The book begins before Tesla’s founding in 2003 with the host of characters—all eccentric in their own way, and some more prescient than Musk, who tinkered with cars to change the way they ran. There was J.B. Straubel, who started out by experimenting with batteries, in true Silicon Valley style, while at Stanford; Martin Eberhard who turned his midlife-crisis-driven desire to own a sportscar into building an electric one. Eberhard was the one who saw the untapped potential for a high-end sportscar that used lithium-ion batteries, but Musk would be the one who pursued it almost manically and eventually oust Eberhard from the company in an ugly battle to make himself CEO. All the while, he was trying to build rockets at Space X, solar panels, construct tunnels with The Boring Company, and more.

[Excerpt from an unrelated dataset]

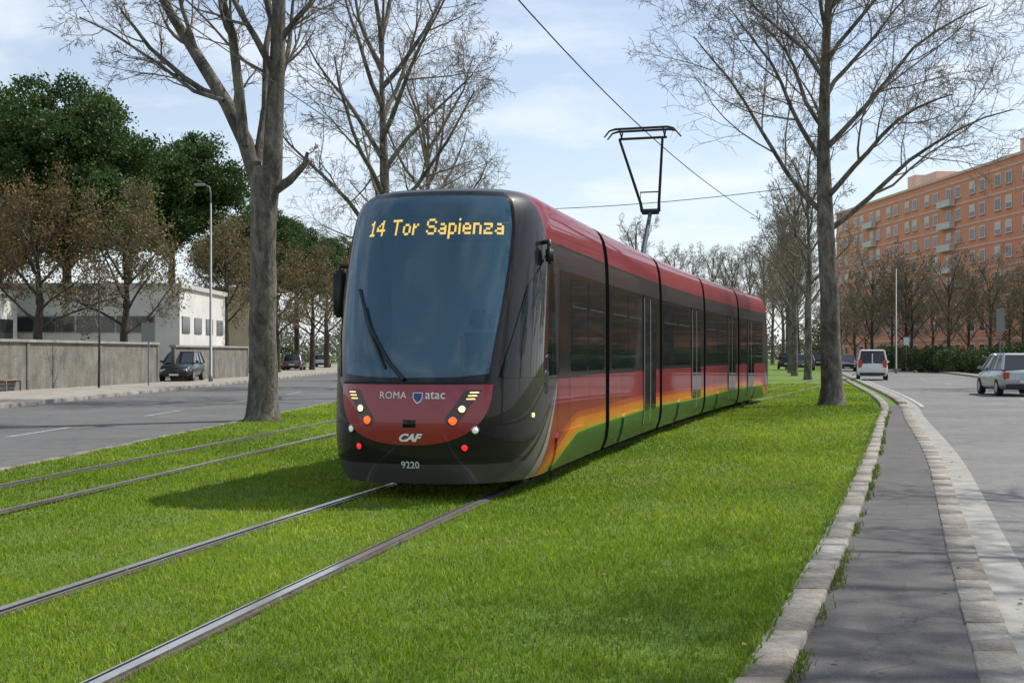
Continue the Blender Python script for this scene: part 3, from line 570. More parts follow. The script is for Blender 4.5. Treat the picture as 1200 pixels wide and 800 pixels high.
def car(label,loc,head,paint,kind="hatch",group="cars on the road"):
    e=thing("van" if kind=="van" else "car",label,"van" if kind=="van" else "car",loc,head,1,group)
    l,hw,H,belt=(4.2,.88,1.5,.92) if kind=="hatch" else (4.3,.91,1.86,1.05) if kind=="van" else (4.3,.9,1.62,1.0)
    h=l/2; b=Buf()
    loft(b,[(-h,hw*.80,.42,belt-.22),(-h+.06,hw*.92,.3,belt-.05),(-h+.3,hw,.24,belt),(0,hw,.22,belt),(h-1.3,hw,.22,belt-.02),(h-.5,hw*.97,.24,belt-.14),(h-.1,hw*.86,.3,belt-.3),(h,hw*.7,.38,belt-.42)])
    new_obj("body",b.mesh("body",[paint],True),e)
    if kind=="van": y0b,y0r,y1r,y1b=-h+.06,-h+.14,h-1.75,h-.95
    else: y0b,y0r,y1r,y1b=-h+.12,-h+.5,h-2.0,h-1.15
    b=Buf(); zb=belt-.01; zr=H-.05; wb_,wr=hw*.93,hw*.76
    base=[(-wb_,y0b),(wb_,y0b),(wb_,y1b),(-wb_,y1b)]; top=[(-wr,y0r),(wr,y0r),(wr,y1r),(-wr,y1r)]
    b.add([(x,y,zb) for x,y in base]+[(x,y,zr) for x,y in top],[(0,1,5,4),(1,2,6,5),(2,3,7,6),(3,0,4,7),(4,5,6,7)]); new_obj("window",b.mesh("window",[M_cglass]),e)
    b=Buf(); b.add([(x*1.01,y+(.02 if i>1 else -.02),zr-.012) for i,(x,y) in enumerate(top)]+[(x*.93,y*.97,zr+.055) for x,y in top],[(0,1,5,4),(1,2,6,5),(2,3,7,6),(3,0,4,7),(4,5,6,7),(3,2,1,0)])
    for (p,q) in zip(base,top): b.tube([(p[0],p[1],zb),(q[0],q[1],zr)],[.055,.045],6)
    for f in (.36,.68) if kind!="van" else (.3,.62):
        for s in (-1,1):
            yb=y0b*(1-f)+y1b*f; yr=y0r*(1-f)+y1r*f; b.tube([(s*wb_,yb,zb),(s*wr,yr,zr)],[.045,.035],4)
    if kind=="van":
        for s in (-1,1): b.add([(s*(wb_+.012),y0b+.1,zb),(s*(wb_+.012),.3,zb),(s*(wr+.012),.3,zr),(s*(wr+.012),y0r+.1,zr)],[(0,1,2,3) if s>0 else (3,2,1,0)])
        b.box(-.03,.03,y0b-.03,y0b+.02,zb,zr-.2)
    new_obj("roof",b.mesh("roof",[paint],False),e)
    for s in (-1,1):
        for yy in (-h+.78,h-.85):
            b=Buf(); b.tube([(s*(hw-.2),yy,.32),(s*(hw+.012),yy,.32)],[.32,.32],20); w=new_obj("wheel",b.mesh("tyre",[M_tyre]),e)
            b=Buf(); b.tube([(s*(hw-.02),yy,.32),(s*(hw+.024),yy,.32)],[.2,.19],14); new_obj("rim",b.mesh("rim",[M_rim]),w)
        b=Buf(); b.box(min(s*hw*.66,s*hw*.93),max(s*hw*.66,s*hw*.93),-h-.015,-h+.16,belt-.36 if kind!="van" else .75,belt-.1 if kind!="van" else 1.25,c=.03); new_obj("tail_light",b.mesh("tail_light",[M_tail]),e)
        b=Buf(); b.box(min(s*hw*.5,s*hw*.82),max(s*hw*.5,s*hw*.82),h-.22,h-.02,belt-.5,belt-.34,c=.03); new_obj("headlight",b.mesh("headlight",[M_hl]),e)
        b=Buf(); b.box(min(s*(hw-.02),s*(hw+.17)),max(s*(hw-.02),s*(hw+.17)),h-1.45,h-1.35,belt,belt+.13,c=.03); new_obj("mirror",b.mesh("mirror",[paint]),e)
    b=Buf(); b.box(-hw*.82,hw*.82,-h-.05,-h+.15,.3,.46,c=.03); b.box(-hw*.7,hw*.7,h-.15,h+.03,.28,.4,c=.03); new_obj("bumper",b.mesh("bumper",[M_black]),e)
    b=Buf(); b.box(-.26,.26,-h-.062,-h-.052,.5,.61); b.box(-.26,.26,h+.032,h+.038,.3,.4); new_obj("licence_plate",b.mesh("plate",[M_plate]),e)
    return e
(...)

Power Play: Tesla, Elon Musk, And The Bet Of The Century; 400 pages
Power Play: Tesla, Elon Musk, And The Bet Of The Century; 400 pages (Courtesy Doubleday)

Musk did not speak to Higgins for this book—his only comment was, “Most, but not all, of what you read in this book is nonsense”—but Higgins, as Wall Street Journal tech and auto reporter, has covered Tesla as well as Musk’s other venture SpaceX from its early days. He’s met Musk often enough to have the material for a tell-all book like this and also draws from accounts by the original founding team, former Tesla staff, investors, industry observers, and engineers. The book, however, doesn’t touch upon Tesla’s controversial self-driving and automation software, which Musk himself has described recently as “not perfect”, and is under investigation in the US.

Tesla has now cleared Indian regulators and is likely to make its debut in India with four models, including the popular Model 3. The biggest problem that electric carmakers face is how to keep the lithium-ion batteries from overheating and catching fire on the road—and Tesla’s engineers were the first to crack this problem. Just one superheated battery in the pack can spark a catastrophe—over the past six months, some of the world’s largest electric-vehicle makers, from GM to Hyundai, have announced some of the most expensive recalls in the history of the auto industry. But those carmakers may not have even considered, let alone sunk billions into, going electric without the bet that Tesla made, and the risks Musk has taken over and over.